11 de ago. de 2014

Ronaldo Mourão: lembranças com o mestre - VII


Como a maioria dos colegas meu primeiro contato com o prof. Mourão foi através de seus livros em minha infância e adolescência. Isso alimentou minha decisão de ser astrônomo até entrar no curso de astronomia da UFRJ em 1982.

Era dureza para mim estudar somente, sem trabalhar. Foi com muita dificuldade que meus pais me sustentaram nos primeiros anos de universidade.

Claro que morar na Ilha do Governador (ao lado da UFRJ) ajudou muito mas ao chegar a 1986, durante a passagem do Halley, eu me encontrava numa encruzilhada profissional com a matricula trancada prestando concurso para o ITA (não passei). Foi aí q eu travei contato com o prof. Mourão de forma pessoal. Comecei a estagiar no Museu de Astronomia (MAST) recém criado pelo Mourão. O MAST fica no campus do Observatório Nacional no bairro de São Cristóvão no Rio de Janeiro. Reabri minha matricula e comecei a trabalhar imediatamente com divulgação cientifica. Costumo dizer que Ronaldo Mourão foi meu primeiro "chefe". Apesar dele ser o diretor da instituição estava disposto a receber, conversar e orientar até um simples estagiário como eu. Ele tinha as portas abertas e a mente aberta: conversa informal demostrando sempre consideração sem discriminação.

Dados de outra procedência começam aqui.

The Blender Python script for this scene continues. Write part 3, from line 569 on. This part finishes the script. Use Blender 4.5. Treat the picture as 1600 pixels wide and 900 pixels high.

Durante os dias em que o cometa Halley passou nenhuma noite eu dormi. Era cometa e público a noite e dormir no ônibus e na aula durante o dia. Lembro de uma noite/madrugada de observação do cometa Halley que simplesmente perdemos o cometa de vista. O Halley passava rapidamente (dava pra notar o seu movimento em relação as estrelas nitidamente). O céu de São Cristóvão é péssimo: umidade, poluição luminosa de todo lado e fuligem da área industrial portuária. Usávamos a centenária luneta alemão Heide Zeiss/Jena que chamávamos de 21 (por conta da abertura de 21 cm). O sistema de acompanhamento era de engrenagens e peso (como certos relógios antigos). Uma fila enorme e nada de acharmos o cometa. Mourão foi acordado (ele morava no campus do Observatório Nacional) e foi lá ele mesmo caçar o cometa pois nós inexperientes estagiários estávamos apanhando do instrumento recém apresentado para nós. Ele fez isso sem contrariedade, sem estrelismo com uma paciência que só um professor tem. Sempre o chamei de professor Mourão, não que ignorasse seus títulos de doutor mas por me considerar sempre seu aluno, aprendendo Astronomia e muito mais.

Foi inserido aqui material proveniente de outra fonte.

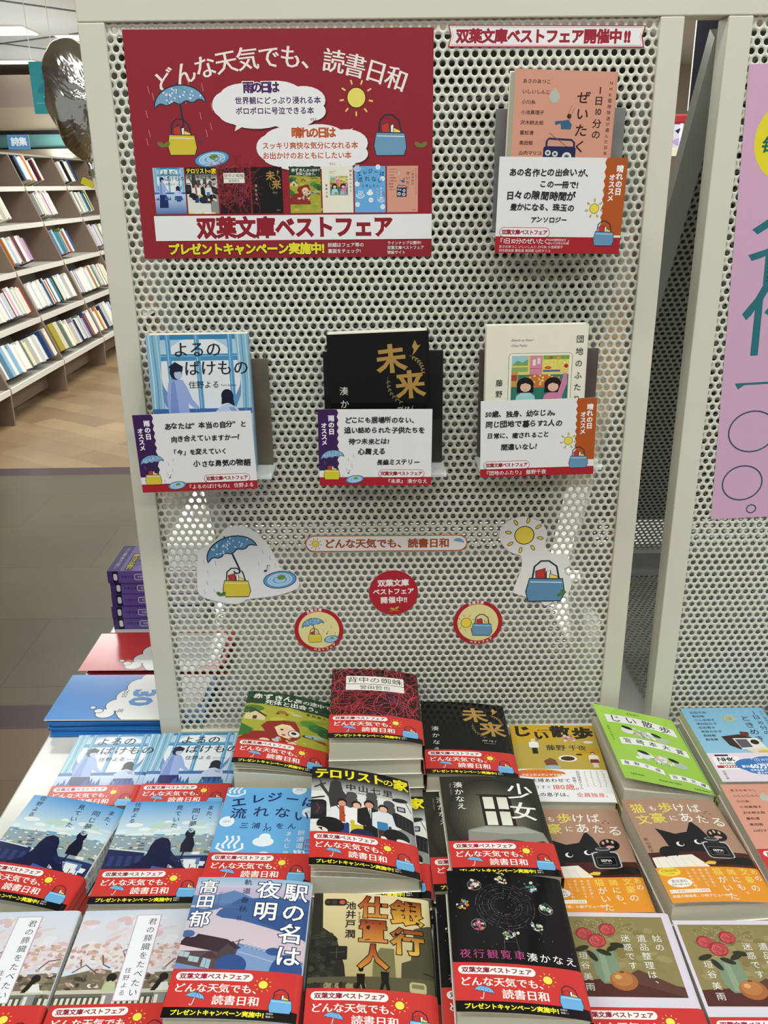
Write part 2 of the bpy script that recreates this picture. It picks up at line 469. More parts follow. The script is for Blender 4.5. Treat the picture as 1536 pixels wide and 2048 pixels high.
for (x, y, sx, sy), lb in zip(((-3.04, 7.98, 0.40, 0.42), (-3.76, 10.08, 0.44, 0.22), (-2.56, 8.41, 0.30, 0.26), (-2.88, 9.18, 0.28, 0.24)), lamp_lab):
    t = thing('ceiling_lamp', (x, y, CEIL_Z), lb, 'lamp', group='square lamps in the ceiling')
    MB().box(-sx / 2 - .02, sx / 2 + .02, -sy / 2 - .02, sy / 2 + .02, -0.012, 0.0).obj('lamp_housing', M['shelflip'], t)
    MB().box(-sx / 2, sx / 2, -sy / 2, sy / 2, -0.02, -0.012).obj('diffuser', M['lamp'], t)

# ------------------------------------------------------------------ slanted bookcases along the left wall
SH_Z = (-0.51, -0.198, 0.118, 0.42, 0.688)
SH_NAME = ('lowest', 'second lowest', 'middle', 'second highest', 'highest')
def xf(z): return -2.058 if z <= -0.51 else -2.058 - (z + 0.51) * 0.402
UPR = (2.49, 3.50, 4.51, 5.52, 6.53, 7.54, 8.55)
case_lab = ['brown slanted bookcase nearest the camera, mostly outside the photo', 'brown slanted bookcase at the left edge of the photo, second from the camera',
            'brown slanted bookcase third from the camera, its foot standing on wood planks', 'brown slanted bookcase fourth from the camera, with a wide yellow-green book low down',
            'brown slanted bookcase fifth from the camera, beside the white post', 'farthest brown slanted bookcase behind the silver balloon']
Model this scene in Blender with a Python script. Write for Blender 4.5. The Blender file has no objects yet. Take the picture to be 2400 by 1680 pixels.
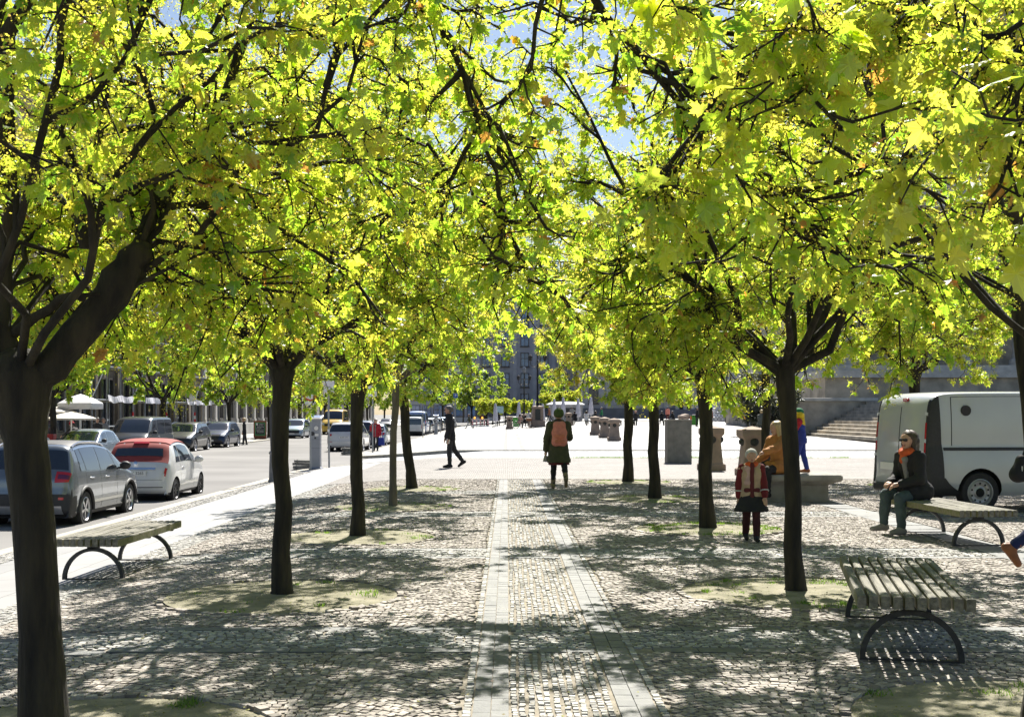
import bpy, math, random
import numpy as np
from mathutils import Vector, Matrix

# ------------------------------------------------------------------ camera, sky, sun, exposure
SC = bpy.context.scene
EYE = 1.62
F = 2850.0            # focal length in photo pixels (photo is 2400 wide)
VX, VY = 1189.0, 970.0
cam_d = bpy.data.cameras.new("camera")
cam_d.sensor_fit = 'HORIZONTAL'
cam_d.sensor_width = 36.0
cam_d.lens = F / 2400.0 * 36.0
cam_d.shift_x = (1200.0 - VX) / 2400.0
cam_d.shift_y = (VY - 840.0) / 2400.0
cam_d.clip_start = 0.05
cam_d.clip_end = 6000.0
cam = bpy.data.objects.new("camera", cam_d)
SC.collection.objects.link(cam)
cam.location = (0, 0, EYE)
cam.rotation_euler = (math.radians(90), 0, 0)
SC.camera = cam

SUN_EL = math.radians(50.0)
SUN_AZ = math.radians(9.0)      # from +Y towards +X
world = bpy.data.worlds.new("World")
SC.world = world
world.use_nodes = True
wn = world.node_tree
wn.nodes.clear()
w_out = wn.nodes.new('ShaderNodeOutputWorld')
w_bg = wn.nodes.new('ShaderNodeBackground')
w_sky = wn.nodes.new('ShaderNodeTexSky')
w_sky.sky_type = 'NISHITA'
w_sky.sun_disc = False
w_sky.sun_elevation = SUN_EL
w_sky.sun_rotation = SUN_AZ
w_sky.air_density = 1.0
w_sky.dust_density = 0.7
w_sky.ozone_density = 1.6
w_bg.inputs['Strength'].default_value = 0.05
wn.links.new(w_sky.outputs[0], w_bg.inputs['Color'])
wn.links.new(w_bg.outputs[0], w_out.inputs['Surface'])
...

Quando fui efetivado no MAST a amizade com ele já estava em franco desenvolvimento. Continuei seu amigo mesmo depois que ele não era mais diretor e eu já estar na Embratel e depois no Planetário do Rio. Apesar de nos encontrarmos esparsamente (geralmente em Enasts ou no Carj) ele sempre tratou com tanta atenção que eu me sentia lisonjeado. Sempre que o encontrei ele se dirigia a mim como um colega e amigo, como um igual (q honra, eu bem sei q nunca cheguei o nível do meu mentor). Ele participou de alguns Enasts. Me lembro de alguns: o sétimo (Brotas),o oitavo (Curitiba) e o décimo (Rio). Ele me estimulou muito em relação ao propósito de manter os Enasts ativos. Tive duas oportunidades inestimáveis de entregar a ele homenagens em dois Enasts: o prêmio Rubens de Azevedo no 11o Enast de Maceió (2009) e uma placa comemorativa assinada por várias instituições astronômicas cariocas no 10o Enast (2010).

Fico feliz de ter tido a oportunidade de homenageá-lo em vida. A notícia de sua morte me pegou em um pique pesado de trabalho e stress que não me permitiu ir nem ao enterro, nem a missa. Alguns de seus familiares conheci pessoalmente e não tive a oportunidade de prestar meus pêsames e compartilhar de forma simples a saudade que o professor deixou. Uma pena.